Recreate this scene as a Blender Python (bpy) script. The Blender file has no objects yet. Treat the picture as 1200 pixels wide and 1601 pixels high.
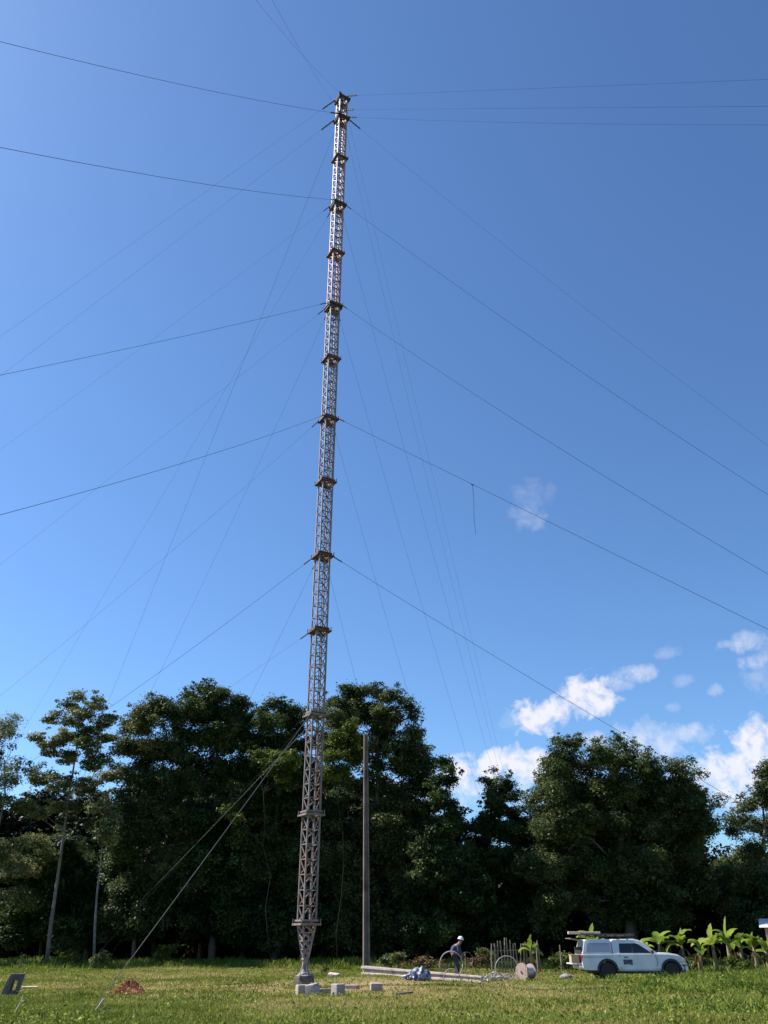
import bpy, bmesh, math, random
import numpy as np
from mathutils import Vector, Matrix

R = math.radians
random.seed(7)
rng = np.random.default_rng(11)
scene = bpy.context.scene
COL = scene.collection

# ------------------------------------------------------------------ camera
CAM_H, PITCH, FPX = 1.58, R(28.17), 1250.0
cd = bpy.data.cameras.new('camera')
cam = bpy.data.objects.new('camera', cd)
COL.objects.link(cam)
cam.location = (0, 0, CAM_H)
cam.rotation_euler = (math.pi / 2 + PITCH, 0, 0)
cd.sensor_fit = 'VERTICAL'
cd.sensor_height = 24.0
cd.lens = 24.0 * FPX / 1601.0
cd.clip_end = 3000
scene.camera = cam

# ------------------------------------------------------------------ sun
SUN_EL, SUN_ROT = R(48), R(-75)
sun_dir = Vector((math.sin(SUN_ROT) * math.cos(SUN_EL), math.cos(SUN_ROT) * math.cos(SUN_EL), math.sin(SUN_EL)))
sd = bpy.data.lights.new('sun', 'SUN')
sd.energy = 4.6
sd.angle = R(0.5)
sd.color = (1.0, 0.93, 0.84)
sun = bpy.data.objects.new('sun', sd)
COL.objects.link(sun)
sun.rotation_euler = sun_dir.to_track_quat('Z', 'Y').to_euler()

scene.view_settings.view_transform = 'Standard'
scene.view_settings.look = 'None'
scene.view_settings.gamma = 1
scene.view_settings.exposure = 1.0


def pray(px, py):
    u = (px - 600) / FPX
    v = (800.5 - py) / FPX
    return Vector((u, math.cos(PITCH) - v * math.sin(PITCH), math.sin(PITCH) + v * math.cos(PITCH)))


def at(px, py, Y):
    r = pray(px, py)
    return r * (Y / r.y) + Vector((0, 0, CAM_H))


def gx(px, Y):
    """world x of a thing that stands on the ground at depth Y"""
    return (px - 600) / FPX * (Y * math.cos(PITCH) - CAM_H * math.sin(PITCH))


# ------------------------------------------------------------------ world: sky and clouds
world = bpy.data.worlds.new('World')
scene.world = world
world.use_nodes = True
wn, wl = world.node_tree.nodes, world.node_tree.links
wn.clear()


def wmath(op, a, b=None, c=None, clamp=False):
    n = wn.new('ShaderNodeMath')
    n.operation = op
    n.use_clamp = clamp
    for i, s in enumerate((a, b, c)):
        if s is None:
            continue
        if isinstance(s, (int, float)):
            n.inputs[i].default_value = s
        else:
            wl.new(s, n.inputs[i])
    return n.outputs[0]


sky = wn.new('ShaderNodeTexSky')
sky.sky_type = 'NISHITA'
sky.sun_disc = False
sky.sun_elevation = SUN_EL
sky.sun_rotation = SUN_ROT
sky.air_density = 1.0
sky.dust_density = 0.5
sky.ozone_density = 3.0
hsv = wn.new('ShaderNodeVectorMath')          # white balance of the sky light
hsv.operation = 'MULTIPLY'
hsv.inputs[1].default_value = (.54, .72, .89)
wl.new(sky.outputs[0], hsv.inputs[0])
tc = wn.new('ShaderNodeTexCoord')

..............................

### WHAT YOU ARE ASKED TO DO
Check each line of the material above for "objects" and say how many lines contain it, giving the number alone.

### RIGHT ANSWER
5